In the material below, find all lines with the string "script" and copy them.
-- START Listed entries --
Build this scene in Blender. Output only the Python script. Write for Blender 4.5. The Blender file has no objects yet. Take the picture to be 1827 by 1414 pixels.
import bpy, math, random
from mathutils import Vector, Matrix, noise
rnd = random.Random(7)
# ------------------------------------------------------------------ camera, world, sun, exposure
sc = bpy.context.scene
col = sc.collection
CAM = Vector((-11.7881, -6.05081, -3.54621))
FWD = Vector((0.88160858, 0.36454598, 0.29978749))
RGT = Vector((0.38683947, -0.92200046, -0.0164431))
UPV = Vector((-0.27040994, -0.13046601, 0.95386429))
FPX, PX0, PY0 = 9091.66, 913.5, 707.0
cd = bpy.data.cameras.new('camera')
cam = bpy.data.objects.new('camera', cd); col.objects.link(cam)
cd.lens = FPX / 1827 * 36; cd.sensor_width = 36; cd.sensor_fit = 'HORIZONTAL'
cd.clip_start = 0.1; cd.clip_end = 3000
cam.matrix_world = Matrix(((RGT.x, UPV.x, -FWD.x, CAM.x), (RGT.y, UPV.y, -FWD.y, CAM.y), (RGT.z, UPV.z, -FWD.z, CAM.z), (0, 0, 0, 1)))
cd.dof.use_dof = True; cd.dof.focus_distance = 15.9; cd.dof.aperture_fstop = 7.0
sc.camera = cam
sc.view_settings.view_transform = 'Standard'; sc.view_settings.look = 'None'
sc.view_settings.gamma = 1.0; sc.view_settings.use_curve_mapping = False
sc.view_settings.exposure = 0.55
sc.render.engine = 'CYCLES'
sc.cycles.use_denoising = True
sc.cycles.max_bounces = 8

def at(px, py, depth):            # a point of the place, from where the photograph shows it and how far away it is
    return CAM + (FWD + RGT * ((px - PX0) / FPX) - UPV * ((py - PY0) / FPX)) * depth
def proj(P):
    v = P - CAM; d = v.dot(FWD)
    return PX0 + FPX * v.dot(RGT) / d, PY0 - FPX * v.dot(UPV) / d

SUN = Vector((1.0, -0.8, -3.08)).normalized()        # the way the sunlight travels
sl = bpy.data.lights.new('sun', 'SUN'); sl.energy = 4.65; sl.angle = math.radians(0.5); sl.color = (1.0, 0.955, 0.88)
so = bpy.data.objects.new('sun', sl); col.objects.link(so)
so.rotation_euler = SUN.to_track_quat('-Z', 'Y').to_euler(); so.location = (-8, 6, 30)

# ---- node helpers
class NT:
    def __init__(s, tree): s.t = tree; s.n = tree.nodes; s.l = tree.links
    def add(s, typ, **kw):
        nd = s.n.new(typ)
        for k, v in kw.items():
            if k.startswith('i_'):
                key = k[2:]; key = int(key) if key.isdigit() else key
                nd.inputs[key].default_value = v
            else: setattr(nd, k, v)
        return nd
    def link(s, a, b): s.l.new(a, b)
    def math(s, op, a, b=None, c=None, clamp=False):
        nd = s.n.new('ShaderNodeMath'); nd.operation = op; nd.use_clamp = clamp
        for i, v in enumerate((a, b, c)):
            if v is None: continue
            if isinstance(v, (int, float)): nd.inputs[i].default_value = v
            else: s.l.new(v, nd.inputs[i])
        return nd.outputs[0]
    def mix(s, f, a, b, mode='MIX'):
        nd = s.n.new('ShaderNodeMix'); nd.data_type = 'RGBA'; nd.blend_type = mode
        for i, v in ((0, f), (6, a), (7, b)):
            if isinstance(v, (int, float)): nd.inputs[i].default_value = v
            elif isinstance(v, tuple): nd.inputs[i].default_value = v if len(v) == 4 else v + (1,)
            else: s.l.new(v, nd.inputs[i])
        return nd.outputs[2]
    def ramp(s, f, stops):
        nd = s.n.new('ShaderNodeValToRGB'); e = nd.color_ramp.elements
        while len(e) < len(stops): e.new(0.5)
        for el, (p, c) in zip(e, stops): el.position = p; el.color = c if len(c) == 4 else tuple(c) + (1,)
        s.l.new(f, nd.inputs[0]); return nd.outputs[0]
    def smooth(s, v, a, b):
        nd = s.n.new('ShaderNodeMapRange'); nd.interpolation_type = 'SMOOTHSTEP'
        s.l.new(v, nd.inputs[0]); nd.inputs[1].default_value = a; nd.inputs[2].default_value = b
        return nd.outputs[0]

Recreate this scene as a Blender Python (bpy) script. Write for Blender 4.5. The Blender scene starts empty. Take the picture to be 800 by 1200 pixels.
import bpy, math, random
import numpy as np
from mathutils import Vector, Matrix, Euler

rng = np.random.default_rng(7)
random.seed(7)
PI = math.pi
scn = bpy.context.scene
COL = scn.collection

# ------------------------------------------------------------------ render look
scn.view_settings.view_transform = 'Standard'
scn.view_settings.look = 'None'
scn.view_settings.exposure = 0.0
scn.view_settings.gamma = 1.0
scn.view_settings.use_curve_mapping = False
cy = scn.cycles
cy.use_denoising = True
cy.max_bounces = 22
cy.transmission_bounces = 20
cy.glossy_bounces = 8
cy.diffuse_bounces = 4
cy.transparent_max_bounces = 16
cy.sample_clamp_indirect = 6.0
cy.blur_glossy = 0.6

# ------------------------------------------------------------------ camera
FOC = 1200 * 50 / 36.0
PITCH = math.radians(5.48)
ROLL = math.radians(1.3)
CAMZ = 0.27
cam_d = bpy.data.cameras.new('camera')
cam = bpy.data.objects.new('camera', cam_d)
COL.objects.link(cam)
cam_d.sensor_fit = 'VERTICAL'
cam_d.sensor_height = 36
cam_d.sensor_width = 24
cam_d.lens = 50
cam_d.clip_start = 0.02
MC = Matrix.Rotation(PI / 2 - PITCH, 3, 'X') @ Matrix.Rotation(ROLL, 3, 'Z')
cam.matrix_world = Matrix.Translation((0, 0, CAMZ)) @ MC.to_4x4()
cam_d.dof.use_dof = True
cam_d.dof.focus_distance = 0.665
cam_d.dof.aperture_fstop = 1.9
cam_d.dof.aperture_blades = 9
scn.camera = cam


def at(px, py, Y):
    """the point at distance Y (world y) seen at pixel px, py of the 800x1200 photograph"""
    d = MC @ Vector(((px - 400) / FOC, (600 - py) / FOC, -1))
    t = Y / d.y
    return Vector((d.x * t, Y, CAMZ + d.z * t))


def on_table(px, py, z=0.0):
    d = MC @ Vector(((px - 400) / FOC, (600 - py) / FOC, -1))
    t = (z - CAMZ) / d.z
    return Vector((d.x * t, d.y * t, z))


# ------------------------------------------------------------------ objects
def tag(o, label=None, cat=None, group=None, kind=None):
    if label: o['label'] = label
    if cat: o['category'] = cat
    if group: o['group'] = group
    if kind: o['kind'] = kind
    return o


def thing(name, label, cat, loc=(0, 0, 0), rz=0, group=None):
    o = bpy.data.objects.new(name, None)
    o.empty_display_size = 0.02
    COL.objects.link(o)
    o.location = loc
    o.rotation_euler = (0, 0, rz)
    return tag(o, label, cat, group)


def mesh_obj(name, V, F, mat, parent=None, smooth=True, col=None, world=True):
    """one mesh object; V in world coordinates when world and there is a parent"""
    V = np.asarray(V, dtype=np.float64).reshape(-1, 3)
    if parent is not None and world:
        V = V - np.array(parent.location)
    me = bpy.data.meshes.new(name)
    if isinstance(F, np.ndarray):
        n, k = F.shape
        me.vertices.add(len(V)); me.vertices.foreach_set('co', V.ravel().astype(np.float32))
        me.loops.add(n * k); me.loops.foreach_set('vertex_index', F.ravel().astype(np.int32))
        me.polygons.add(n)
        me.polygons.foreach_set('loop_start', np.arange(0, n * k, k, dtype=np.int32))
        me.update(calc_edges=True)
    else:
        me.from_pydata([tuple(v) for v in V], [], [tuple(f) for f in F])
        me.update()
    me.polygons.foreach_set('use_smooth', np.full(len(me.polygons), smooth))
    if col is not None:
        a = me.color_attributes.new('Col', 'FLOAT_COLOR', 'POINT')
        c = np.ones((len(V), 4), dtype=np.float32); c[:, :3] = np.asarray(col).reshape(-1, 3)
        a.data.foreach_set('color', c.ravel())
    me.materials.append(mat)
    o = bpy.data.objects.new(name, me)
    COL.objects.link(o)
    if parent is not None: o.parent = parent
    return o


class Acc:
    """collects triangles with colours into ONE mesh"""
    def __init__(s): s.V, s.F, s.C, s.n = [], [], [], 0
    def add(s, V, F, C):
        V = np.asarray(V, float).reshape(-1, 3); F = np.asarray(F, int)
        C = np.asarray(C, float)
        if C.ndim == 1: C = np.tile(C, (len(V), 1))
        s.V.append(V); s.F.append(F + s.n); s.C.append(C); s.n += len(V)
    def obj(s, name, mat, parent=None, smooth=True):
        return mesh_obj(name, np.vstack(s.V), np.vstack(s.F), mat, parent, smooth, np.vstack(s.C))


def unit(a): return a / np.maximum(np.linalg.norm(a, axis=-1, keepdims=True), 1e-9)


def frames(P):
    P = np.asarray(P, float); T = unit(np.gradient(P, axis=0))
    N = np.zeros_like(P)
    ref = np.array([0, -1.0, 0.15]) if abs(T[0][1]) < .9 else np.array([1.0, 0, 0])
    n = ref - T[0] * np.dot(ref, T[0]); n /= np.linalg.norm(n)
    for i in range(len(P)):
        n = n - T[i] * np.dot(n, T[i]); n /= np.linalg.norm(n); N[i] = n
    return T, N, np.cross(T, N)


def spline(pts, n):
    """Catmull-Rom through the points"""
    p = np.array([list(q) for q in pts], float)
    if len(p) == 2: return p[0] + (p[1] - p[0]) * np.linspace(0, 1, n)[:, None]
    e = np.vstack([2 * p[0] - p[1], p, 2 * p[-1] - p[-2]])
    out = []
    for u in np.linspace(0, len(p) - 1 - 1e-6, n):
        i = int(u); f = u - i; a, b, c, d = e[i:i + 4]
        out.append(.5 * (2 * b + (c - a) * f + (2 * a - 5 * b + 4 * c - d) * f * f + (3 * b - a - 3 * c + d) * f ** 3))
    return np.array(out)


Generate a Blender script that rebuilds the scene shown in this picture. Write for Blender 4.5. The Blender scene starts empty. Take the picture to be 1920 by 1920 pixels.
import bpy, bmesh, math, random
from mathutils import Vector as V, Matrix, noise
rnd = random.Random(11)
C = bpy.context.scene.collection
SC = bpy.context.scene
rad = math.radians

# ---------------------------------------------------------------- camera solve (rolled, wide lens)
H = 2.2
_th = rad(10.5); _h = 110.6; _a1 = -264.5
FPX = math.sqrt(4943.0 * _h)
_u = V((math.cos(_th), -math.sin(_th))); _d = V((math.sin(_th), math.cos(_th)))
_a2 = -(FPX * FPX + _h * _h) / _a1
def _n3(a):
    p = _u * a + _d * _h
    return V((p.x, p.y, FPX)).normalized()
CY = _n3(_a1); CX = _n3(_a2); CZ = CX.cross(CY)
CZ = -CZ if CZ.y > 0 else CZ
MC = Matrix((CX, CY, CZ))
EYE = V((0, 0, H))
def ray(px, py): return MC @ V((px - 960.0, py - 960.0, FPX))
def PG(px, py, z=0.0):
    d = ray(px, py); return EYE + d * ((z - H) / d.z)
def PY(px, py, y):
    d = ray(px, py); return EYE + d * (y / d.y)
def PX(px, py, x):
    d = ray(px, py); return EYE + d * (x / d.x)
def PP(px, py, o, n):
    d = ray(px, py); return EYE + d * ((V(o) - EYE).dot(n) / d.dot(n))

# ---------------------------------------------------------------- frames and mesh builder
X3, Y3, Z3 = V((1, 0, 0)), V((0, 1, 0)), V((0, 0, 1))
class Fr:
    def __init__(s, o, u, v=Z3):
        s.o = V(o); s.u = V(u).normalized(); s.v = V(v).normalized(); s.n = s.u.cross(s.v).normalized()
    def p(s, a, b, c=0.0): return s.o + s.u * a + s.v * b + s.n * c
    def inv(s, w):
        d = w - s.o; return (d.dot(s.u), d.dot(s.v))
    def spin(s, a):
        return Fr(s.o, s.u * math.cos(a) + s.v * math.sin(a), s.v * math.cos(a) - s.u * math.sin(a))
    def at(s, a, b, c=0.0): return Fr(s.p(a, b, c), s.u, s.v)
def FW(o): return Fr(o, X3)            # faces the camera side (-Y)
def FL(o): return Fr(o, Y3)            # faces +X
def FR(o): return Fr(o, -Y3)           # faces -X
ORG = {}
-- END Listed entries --
**Task solution**.
Build this scene in Blender. Output only the Python script. Write for Blender 4.5. The Blender file has no objects yet. Take the picture to be 1827 by 1414 pixels.
Recreate this scene as a Blender Python (bpy) script. Write for Blender 4.5. The Blender scene starts empty. Take the picture to be 800 by 1200 pixels.
Generate a Blender script that rebuilds the scene shown in this picture. Write for Blender 4.5. The Blender scene starts empty. Take the picture to be 1920 by 1920 pixels.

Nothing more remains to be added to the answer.